Intro to Chapter 25: Disproving a Miracle

Michael MonhollonWith the healing of the man who had been blind from birth, Jesus brought his challenge to the temple itself.  Not only was he healing, drawing the crowds to him, but he was doing it on the Sabbath.  He was breaking the law, as the Pharisees saw it – even, it was rumored, claiming to be master of the law.  The miracle could not have been done with divine power, they knew; God himself rested on the Sabbath.  For the first time, the Pharisees set out to disprove one of his miracles.

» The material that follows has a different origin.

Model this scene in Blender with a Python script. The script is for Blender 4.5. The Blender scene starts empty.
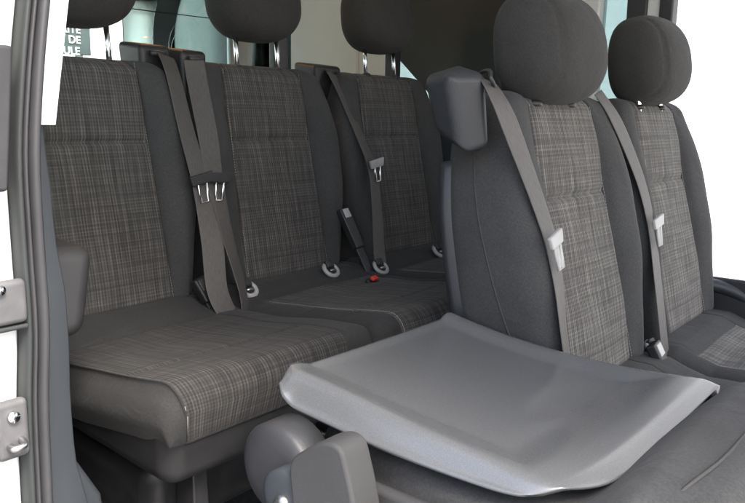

    Jesus was in the temple, calling himself the light of the world.  None of those who disbelieved this claim called him a good man or a wise teacher, as so many unbelievers do today.  A human being who believed such claims about himself would be diabolical or insane, at the very least a megalomaniac.  A human being who made such claims without believing them would be a corrupt demagogue, manipulating the crowd for his own purposes.  Clearly Jesus was one or the other, the scribes and Pharisees knew, but there was the nagging problem of the so-called miracle.
    John’s gospel manages to capture the personality of the blind man.  He is too delighted with his sight and with Jesus to be at all intimidated by the learned Pharisees.  His encounter with Jesus had put worldly powers into perspective.  “Do not fear those who kill the body but cannot kill the soul; rather fear him who can destroy both soul and body in hell.”